■ **Written exercise**:
Each line below either holds the string "from" or doesn't. Count those that do and give only the number.

# Data supplied start

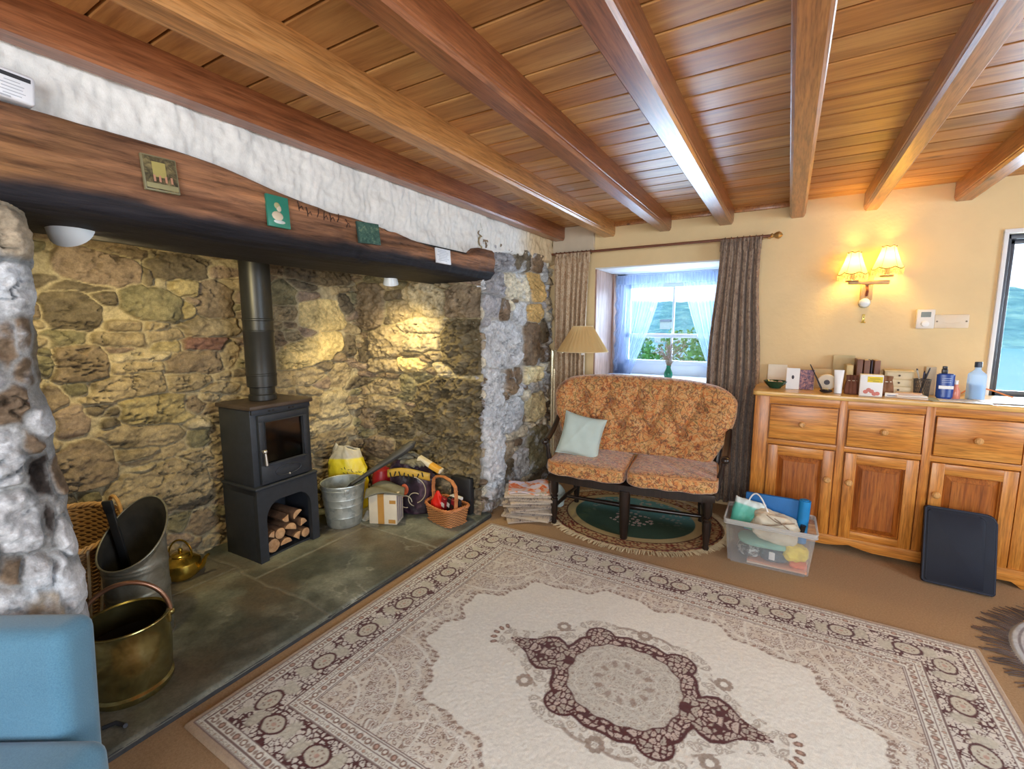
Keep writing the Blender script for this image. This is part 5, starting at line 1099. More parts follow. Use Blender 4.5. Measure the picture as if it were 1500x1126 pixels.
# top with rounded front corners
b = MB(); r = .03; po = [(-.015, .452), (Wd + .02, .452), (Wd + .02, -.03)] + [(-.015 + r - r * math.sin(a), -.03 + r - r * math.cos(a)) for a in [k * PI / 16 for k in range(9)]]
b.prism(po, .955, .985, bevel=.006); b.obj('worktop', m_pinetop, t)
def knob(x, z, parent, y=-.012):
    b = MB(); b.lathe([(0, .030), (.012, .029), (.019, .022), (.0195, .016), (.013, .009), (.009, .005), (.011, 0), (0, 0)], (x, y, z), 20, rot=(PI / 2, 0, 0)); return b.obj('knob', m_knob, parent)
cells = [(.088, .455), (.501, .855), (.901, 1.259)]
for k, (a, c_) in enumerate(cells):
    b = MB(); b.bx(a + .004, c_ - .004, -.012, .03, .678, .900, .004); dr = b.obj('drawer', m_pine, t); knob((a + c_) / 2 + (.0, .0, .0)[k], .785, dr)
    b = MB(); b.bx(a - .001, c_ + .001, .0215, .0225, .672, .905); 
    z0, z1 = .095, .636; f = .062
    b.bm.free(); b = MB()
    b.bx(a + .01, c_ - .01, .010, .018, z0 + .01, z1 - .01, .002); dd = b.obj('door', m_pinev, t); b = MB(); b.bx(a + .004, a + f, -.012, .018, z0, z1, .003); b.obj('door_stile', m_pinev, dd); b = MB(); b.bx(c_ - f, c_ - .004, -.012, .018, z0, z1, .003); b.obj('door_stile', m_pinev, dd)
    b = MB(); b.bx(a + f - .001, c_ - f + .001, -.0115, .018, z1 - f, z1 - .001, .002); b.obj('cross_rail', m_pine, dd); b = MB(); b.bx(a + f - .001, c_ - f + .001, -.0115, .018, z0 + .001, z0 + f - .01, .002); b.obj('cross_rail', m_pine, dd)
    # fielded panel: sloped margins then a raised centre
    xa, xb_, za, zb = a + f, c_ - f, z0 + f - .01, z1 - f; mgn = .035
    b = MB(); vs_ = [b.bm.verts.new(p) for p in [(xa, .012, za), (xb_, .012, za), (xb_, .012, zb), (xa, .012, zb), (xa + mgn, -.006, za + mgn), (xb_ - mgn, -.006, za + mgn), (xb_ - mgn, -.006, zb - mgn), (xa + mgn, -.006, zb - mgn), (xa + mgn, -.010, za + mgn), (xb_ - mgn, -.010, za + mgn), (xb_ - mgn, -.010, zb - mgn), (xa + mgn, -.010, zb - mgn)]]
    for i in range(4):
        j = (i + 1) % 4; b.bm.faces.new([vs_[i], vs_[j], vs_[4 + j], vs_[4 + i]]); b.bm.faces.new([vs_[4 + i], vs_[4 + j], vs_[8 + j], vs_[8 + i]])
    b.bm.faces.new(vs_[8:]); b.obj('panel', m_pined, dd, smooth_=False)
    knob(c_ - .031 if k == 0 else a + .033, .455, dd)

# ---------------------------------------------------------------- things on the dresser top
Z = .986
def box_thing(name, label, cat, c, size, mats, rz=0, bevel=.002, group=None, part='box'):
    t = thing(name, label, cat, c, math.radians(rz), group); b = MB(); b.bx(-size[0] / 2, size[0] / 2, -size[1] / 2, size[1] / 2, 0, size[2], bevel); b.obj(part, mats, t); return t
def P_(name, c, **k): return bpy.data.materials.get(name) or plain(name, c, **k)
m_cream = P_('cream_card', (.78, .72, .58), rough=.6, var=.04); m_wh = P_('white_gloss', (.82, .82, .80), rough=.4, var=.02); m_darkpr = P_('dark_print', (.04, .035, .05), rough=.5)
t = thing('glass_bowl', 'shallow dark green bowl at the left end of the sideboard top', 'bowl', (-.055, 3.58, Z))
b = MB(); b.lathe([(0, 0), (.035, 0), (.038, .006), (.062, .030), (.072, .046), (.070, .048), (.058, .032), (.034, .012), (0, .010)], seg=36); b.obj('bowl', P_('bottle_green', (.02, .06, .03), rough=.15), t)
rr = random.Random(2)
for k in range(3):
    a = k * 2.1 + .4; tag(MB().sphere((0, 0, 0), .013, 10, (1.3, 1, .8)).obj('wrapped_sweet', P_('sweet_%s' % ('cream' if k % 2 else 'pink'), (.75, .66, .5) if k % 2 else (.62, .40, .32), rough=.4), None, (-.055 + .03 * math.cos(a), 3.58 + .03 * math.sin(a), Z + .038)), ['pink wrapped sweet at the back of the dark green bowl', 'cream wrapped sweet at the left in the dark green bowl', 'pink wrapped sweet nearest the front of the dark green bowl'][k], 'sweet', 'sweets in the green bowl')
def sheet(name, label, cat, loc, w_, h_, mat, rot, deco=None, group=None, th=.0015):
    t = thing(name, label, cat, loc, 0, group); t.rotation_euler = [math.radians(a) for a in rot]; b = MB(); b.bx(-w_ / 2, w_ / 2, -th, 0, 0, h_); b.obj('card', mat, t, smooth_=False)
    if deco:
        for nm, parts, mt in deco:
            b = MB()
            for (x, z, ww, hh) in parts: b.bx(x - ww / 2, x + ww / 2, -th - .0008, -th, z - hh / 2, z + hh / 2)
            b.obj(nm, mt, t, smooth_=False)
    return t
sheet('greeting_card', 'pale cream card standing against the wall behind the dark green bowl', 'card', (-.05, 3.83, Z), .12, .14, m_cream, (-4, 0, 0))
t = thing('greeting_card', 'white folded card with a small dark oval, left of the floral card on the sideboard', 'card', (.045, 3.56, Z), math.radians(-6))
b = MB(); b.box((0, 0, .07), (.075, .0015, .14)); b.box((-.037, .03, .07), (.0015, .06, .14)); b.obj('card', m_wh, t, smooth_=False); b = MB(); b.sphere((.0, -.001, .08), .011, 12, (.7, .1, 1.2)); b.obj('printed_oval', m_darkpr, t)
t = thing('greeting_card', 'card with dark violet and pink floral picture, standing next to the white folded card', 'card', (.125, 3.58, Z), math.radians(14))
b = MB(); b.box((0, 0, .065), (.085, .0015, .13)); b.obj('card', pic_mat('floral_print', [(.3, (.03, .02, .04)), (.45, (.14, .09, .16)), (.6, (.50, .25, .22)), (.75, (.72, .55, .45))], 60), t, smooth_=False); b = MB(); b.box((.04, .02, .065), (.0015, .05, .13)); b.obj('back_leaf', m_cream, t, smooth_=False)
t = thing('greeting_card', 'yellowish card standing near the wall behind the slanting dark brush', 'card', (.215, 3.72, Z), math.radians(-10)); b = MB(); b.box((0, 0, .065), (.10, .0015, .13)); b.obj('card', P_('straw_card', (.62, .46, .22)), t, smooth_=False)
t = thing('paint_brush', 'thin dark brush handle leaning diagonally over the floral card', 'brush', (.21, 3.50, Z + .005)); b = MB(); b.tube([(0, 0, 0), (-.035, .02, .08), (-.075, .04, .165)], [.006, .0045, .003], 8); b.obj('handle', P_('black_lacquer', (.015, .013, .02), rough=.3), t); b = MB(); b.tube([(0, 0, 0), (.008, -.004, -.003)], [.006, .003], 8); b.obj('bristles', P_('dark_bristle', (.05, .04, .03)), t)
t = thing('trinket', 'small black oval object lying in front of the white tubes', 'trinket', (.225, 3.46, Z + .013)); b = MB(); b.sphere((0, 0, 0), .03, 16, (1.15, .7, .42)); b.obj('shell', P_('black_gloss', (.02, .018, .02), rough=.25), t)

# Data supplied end
# Data supplied start

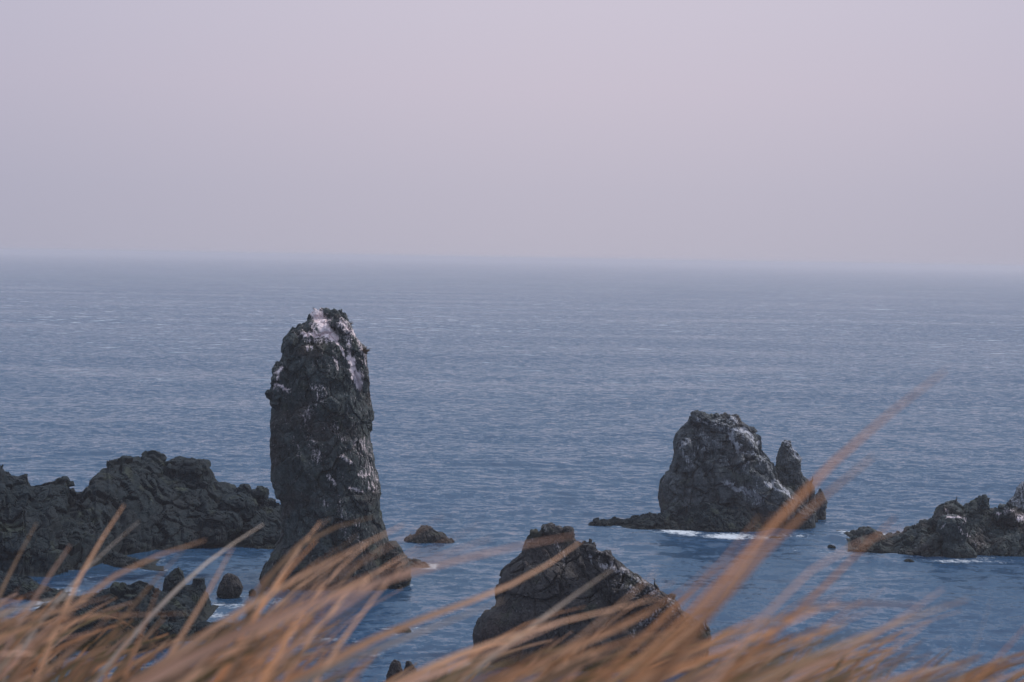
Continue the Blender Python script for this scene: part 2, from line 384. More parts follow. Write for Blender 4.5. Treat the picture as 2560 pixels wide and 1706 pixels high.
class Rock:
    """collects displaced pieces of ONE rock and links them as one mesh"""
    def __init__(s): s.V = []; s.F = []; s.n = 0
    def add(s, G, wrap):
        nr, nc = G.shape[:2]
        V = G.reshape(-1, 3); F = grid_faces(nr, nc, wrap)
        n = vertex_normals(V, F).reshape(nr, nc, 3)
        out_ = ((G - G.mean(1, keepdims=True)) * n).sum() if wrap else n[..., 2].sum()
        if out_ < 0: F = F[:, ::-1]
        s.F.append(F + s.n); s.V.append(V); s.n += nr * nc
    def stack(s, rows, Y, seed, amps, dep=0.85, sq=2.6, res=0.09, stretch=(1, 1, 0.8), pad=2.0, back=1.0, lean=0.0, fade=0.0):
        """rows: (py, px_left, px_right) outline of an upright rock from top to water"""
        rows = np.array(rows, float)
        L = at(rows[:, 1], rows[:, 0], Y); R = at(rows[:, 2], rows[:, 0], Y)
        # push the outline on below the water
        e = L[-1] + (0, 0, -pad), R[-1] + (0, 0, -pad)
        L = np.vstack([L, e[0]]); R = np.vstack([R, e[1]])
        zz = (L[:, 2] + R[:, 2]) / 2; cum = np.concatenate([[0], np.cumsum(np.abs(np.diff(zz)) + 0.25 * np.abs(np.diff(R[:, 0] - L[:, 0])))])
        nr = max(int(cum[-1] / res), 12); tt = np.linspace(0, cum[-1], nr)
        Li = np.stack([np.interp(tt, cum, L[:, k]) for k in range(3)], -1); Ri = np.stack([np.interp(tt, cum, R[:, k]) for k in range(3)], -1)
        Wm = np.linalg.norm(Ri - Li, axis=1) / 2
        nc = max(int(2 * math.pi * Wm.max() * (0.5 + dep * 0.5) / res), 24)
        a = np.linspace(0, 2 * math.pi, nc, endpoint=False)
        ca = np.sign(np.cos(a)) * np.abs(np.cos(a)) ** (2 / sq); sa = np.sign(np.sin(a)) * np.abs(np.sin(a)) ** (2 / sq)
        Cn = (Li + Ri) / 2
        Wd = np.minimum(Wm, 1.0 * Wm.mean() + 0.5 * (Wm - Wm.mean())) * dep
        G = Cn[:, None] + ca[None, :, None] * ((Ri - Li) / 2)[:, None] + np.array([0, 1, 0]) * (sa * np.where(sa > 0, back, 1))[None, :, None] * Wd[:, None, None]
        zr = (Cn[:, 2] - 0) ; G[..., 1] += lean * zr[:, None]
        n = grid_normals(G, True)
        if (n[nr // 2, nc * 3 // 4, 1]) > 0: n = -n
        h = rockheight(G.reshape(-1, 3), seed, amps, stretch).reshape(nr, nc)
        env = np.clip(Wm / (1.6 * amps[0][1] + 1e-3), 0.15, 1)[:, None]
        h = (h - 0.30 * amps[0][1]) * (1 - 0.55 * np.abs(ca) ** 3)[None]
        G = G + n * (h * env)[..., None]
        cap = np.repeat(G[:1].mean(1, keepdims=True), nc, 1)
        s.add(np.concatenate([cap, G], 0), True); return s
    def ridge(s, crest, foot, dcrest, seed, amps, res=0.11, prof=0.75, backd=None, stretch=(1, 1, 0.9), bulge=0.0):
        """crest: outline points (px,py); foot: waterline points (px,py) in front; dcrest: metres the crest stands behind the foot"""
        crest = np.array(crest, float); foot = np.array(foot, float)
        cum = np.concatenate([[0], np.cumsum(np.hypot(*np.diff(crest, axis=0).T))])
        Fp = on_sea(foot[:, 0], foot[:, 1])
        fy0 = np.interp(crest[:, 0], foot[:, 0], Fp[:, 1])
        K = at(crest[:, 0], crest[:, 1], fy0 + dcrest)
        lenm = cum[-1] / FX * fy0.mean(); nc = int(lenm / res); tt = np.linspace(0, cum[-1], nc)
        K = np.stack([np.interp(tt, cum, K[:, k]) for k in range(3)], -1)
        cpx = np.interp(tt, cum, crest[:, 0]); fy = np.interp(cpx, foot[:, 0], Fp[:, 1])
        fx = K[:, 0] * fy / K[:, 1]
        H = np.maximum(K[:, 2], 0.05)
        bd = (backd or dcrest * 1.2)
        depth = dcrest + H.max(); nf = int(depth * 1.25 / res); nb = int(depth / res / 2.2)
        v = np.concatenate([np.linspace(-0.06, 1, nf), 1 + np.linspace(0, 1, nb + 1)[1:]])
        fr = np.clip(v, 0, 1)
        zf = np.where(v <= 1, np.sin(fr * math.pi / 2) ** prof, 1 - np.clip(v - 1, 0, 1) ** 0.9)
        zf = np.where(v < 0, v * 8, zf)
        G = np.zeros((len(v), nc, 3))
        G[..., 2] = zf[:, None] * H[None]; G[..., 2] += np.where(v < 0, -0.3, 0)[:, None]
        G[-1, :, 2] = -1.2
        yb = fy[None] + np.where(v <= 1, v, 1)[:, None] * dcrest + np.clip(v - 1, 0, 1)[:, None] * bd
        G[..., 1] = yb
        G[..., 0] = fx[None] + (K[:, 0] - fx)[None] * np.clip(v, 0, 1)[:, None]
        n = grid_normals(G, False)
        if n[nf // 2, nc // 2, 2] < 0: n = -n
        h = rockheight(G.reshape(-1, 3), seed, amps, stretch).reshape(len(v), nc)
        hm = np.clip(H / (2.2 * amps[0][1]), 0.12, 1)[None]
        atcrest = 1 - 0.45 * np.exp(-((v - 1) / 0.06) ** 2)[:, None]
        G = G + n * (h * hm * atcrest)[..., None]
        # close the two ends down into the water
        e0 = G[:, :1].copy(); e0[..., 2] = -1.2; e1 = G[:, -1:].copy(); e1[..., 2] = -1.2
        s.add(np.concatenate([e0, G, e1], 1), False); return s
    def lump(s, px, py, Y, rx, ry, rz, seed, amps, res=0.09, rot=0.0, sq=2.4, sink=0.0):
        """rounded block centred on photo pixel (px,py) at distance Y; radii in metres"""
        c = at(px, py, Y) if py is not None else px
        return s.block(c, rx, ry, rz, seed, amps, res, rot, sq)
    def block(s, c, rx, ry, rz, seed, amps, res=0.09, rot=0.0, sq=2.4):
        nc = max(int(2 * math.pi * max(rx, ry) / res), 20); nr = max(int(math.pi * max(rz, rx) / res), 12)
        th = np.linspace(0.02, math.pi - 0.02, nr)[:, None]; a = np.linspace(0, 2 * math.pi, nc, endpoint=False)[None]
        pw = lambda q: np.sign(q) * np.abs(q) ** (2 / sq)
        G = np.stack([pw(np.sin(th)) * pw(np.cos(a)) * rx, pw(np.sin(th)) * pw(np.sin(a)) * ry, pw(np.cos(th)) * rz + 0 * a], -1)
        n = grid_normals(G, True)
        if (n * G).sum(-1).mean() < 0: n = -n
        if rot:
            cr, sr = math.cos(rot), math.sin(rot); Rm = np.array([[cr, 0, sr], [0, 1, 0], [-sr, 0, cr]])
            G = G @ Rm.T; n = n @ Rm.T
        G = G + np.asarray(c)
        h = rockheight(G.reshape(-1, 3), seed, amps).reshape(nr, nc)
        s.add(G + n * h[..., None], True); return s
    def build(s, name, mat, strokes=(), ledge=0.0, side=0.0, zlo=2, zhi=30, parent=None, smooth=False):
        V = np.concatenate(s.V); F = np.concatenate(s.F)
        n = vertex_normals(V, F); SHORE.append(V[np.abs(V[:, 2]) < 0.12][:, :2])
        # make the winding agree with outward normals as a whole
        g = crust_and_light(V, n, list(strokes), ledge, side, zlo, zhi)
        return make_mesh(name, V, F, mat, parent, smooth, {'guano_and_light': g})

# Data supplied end

■ **Answer for this exercise**:
2